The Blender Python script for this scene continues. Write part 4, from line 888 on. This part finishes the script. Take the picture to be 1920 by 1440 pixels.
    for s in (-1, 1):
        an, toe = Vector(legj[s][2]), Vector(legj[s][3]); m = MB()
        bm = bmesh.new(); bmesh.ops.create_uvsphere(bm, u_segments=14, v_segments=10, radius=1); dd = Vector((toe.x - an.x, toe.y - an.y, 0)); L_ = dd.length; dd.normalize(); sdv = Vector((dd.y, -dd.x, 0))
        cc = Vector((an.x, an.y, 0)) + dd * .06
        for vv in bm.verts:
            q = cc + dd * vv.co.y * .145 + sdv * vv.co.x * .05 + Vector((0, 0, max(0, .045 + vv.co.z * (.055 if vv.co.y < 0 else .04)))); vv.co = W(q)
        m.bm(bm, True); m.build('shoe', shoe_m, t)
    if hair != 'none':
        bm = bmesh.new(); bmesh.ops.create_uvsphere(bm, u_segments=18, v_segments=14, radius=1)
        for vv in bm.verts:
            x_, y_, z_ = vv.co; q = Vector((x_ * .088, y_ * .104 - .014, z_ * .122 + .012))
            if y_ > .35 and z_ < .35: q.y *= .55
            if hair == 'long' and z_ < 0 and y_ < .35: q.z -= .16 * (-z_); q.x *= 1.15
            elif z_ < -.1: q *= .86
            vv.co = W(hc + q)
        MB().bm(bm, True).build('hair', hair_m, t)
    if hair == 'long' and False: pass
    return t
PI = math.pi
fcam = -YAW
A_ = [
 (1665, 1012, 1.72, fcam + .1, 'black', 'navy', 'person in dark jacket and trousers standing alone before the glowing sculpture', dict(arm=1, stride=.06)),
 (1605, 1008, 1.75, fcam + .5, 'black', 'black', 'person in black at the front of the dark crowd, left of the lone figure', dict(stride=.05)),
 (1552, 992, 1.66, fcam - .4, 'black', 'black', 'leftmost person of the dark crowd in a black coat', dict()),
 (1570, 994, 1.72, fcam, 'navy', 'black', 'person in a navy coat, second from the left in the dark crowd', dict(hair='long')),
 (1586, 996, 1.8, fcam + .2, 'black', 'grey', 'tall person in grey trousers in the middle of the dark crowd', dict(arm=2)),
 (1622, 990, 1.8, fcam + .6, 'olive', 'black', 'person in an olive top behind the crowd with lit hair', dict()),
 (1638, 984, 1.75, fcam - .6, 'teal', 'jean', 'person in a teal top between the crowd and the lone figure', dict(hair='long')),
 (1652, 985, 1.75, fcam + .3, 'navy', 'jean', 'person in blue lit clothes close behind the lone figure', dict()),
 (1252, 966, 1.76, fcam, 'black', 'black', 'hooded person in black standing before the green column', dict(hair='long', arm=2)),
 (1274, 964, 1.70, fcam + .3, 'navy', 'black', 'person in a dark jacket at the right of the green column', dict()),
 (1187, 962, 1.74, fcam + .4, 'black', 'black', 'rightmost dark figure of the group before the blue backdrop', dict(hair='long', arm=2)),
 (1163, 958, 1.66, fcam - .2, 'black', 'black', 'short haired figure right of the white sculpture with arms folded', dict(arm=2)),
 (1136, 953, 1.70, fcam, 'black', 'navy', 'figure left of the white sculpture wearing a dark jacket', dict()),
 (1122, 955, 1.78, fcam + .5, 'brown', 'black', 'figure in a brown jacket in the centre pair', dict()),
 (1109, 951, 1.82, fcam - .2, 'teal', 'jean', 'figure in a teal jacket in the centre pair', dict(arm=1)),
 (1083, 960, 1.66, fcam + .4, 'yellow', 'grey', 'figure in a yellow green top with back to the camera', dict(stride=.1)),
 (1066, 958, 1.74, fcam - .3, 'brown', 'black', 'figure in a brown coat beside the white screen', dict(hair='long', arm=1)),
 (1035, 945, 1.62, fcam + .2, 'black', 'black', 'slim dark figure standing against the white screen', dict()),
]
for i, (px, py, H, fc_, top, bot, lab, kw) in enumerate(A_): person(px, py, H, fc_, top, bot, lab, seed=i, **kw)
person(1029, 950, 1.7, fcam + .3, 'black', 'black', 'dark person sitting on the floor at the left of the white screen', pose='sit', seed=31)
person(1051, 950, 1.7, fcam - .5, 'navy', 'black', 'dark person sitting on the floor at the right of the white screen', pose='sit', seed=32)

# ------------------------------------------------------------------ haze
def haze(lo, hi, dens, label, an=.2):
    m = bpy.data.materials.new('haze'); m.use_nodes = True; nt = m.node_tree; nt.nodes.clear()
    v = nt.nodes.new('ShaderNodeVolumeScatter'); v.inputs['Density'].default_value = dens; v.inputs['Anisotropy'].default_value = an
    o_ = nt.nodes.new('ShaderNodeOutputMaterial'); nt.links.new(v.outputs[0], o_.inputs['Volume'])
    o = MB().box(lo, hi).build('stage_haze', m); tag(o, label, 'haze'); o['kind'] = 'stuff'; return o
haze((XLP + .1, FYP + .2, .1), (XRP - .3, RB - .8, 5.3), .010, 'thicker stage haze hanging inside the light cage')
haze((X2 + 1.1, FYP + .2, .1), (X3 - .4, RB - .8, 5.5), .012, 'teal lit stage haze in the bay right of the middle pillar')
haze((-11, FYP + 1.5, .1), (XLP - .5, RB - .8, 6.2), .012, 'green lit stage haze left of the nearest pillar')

★ ★ ★ ★ ★ ★ ★

— Stated exercise —
Copy out all of the lines above exactly.

— The result —
The Blender Python script for this scene continues. Write part 4, from line 888 on. This part finishes the script. Take the picture to be 1920 by 1440 pixels.
    for s in (-1, 1):
        an, toe = Vector(legj[s][2]), Vector(legj[s][3]); m = MB()
        bm = bmesh.new(); bmesh.ops.create_uvsphere(bm, u_segments=14, v_segments=10, radius=1); dd = Vector((toe.x - an.x, toe.y - an.y, 0)); L_ = dd.length; dd.normalize(); sdv = Vector((dd.y, -dd.x, 0))
        cc = Vector((an.x, an.y, 0)) + dd * .06
        for vv in bm.verts:
            q = cc + dd * vv.co.y * .145 + sdv * vv.co.x * .05 + Vector((0, 0, max(0, .045 + vv.co.z * (.055 if vv.co.y < 0 else .04)))); vv.co = W(q)
        m.bm(bm, True); m.build('shoe', shoe_m, t)
    if hair != 'none':
        bm = bmesh.new(); bmesh.ops.create_uvsphere(bm, u_segments=18, v_segments=14, radius=1)
        for vv in bm.verts:
            x_, y_, z_ = vv.co; q = Vector((x_ * .088, y_ * .104 - .014, z_ * .122 + .012))
            if y_ > .35 and z_ < .35: q.y *= .55
            if hair == 'long' and z_ < 0 and y_ < .35: q.z -= .16 * (-z_); q.x *= 1.15
            elif z_ < -.1: q *= .86
            vv.co = W(hc + q)
        MB().bm(bm, True).build('hair', hair_m, t)
    if hair == 'long' and False: pass
    return t
PI = math.pi
fcam = -YAW
A_ = [
 (1665, 1012, 1.72, fcam + .1, 'black', 'navy', 'person in dark jacket and trousers standing alone before the glowing sculpture', dict(arm=1, stride=.06)),
 (1605, 1008, 1.75, fcam + .5, 'black', 'black', 'person in black at the front of the dark crowd, left of the lone figure', dict(stride=.05)),
 (1552, 992, 1.66, fcam - .4, 'black', 'black', 'leftmost person of the dark crowd in a black coat', dict()),
 (1570, 994, 1.72, fcam, 'navy', 'black', 'person in a navy coat, second from the left in the dark crowd', dict(hair='long')),
 (1586, 996, 1.8, fcam + .2, 'black', 'grey', 'tall person in grey trousers in the middle of the dark crowd', dict(arm=2)),
 (1622, 990, 1.8, fcam + .6, 'olive', 'black', 'person in an olive top behind the crowd with lit hair', dict()),
 (1638, 984, 1.75, fcam - .6, 'teal', 'jean', 'person in a teal top between the crowd and the lone figure', dict(hair='long')),
 (1652, 985, 1.75, fcam + .3, 'navy', 'jean', 'person in blue lit clothes close behind the lone figure', dict()),
 (1252, 966, 1.76, fcam, 'black', 'black', 'hooded person in black standing before the green column', dict(hair='long', arm=2)),
 (1274, 964, 1.70, fcam + .3, 'navy', 'black', 'person in a dark jacket at the right of the green column', dict()),
 (1187, 962, 1.74, fcam + .4, 'black', 'black', 'rightmost dark figure of the group before the blue backdrop', dict(hair='long', arm=2)),
 (1163, 958, 1.66, fcam - .2, 'black', 'black', 'short haired figure right of the white sculpture with arms folded', dict(arm=2)),
 (1136, 953, 1.70, fcam, 'black', 'navy', 'figure left of the white sculpture wearing a dark jacket', dict()),
 (1122, 955, 1.78, fcam + .5, 'brown', 'black', 'figure in a brown jacket in the centre pair', dict()),
 (1109, 951, 1.82, fcam - .2, 'teal', 'jean', 'figure in a teal jacket in the centre pair', dict(arm=1)),
 (1083, 960, 1.66, fcam + .4, 'yellow', 'grey', 'figure in a yellow green top with back to the camera', dict(stride=.1)),
 (1066, 958, 1.74, fcam - .3, 'brown', 'black', 'figure in a brown coat beside the white screen', dict(hair='long', arm=1)),
 (1035, 945, 1.62, fcam + .2, 'black', 'black', 'slim dark figure standing against the white screen', dict()),
]
for i, (px, py, H, fc_, top, bot, lab, kw) in enumerate(A_): person(px, py, H, fc_, top, bot, lab, seed=i, **kw)
person(1029, 950, 1.7, fcam + .3, 'black', 'black', 'dark person sitting on the floor at the left of the white screen', pose='sit', seed=31)
person(1051, 950, 1.7, fcam - .5, 'navy', 'black', 'dark person sitting on the floor at the right of the white screen', pose='sit', seed=32)

# ------------------------------------------------------------------ haze
def haze(lo, hi, dens, label, an=.2):
    m = bpy.data.materials.new('haze'); m.use_nodes = True; nt = m.node_tree; nt.nodes.clear()
    v = nt.nodes.new('ShaderNodeVolumeScatter'); v.inputs['Density'].default_value = dens; v.inputs['Anisotropy'].default_value = an
    o_ = nt.nodes.new('ShaderNodeOutputMaterial'); nt.links.new(v.outputs[0], o_.inputs['Volume'])
    o = MB().box(lo, hi).build('stage_haze', m); tag(o, label, 'haze'); o['kind'] = 'stuff'; return o
haze((XLP + .1, FYP + .2, .1), (XRP - .3, RB - .8, 5.3), .010, 'thicker stage haze hanging inside the light cage')
haze((X2 + 1.1, FYP + .2, .1), (X3 - .4, RB - .8, 5.5), .012, 'teal lit stage haze in the bay right of the middle pillar')
haze((-11, FYP + 1.5, .1), (XLP - .5, RB - .8, 6.2), .012, 'green lit stage haze left of the nearest pillar')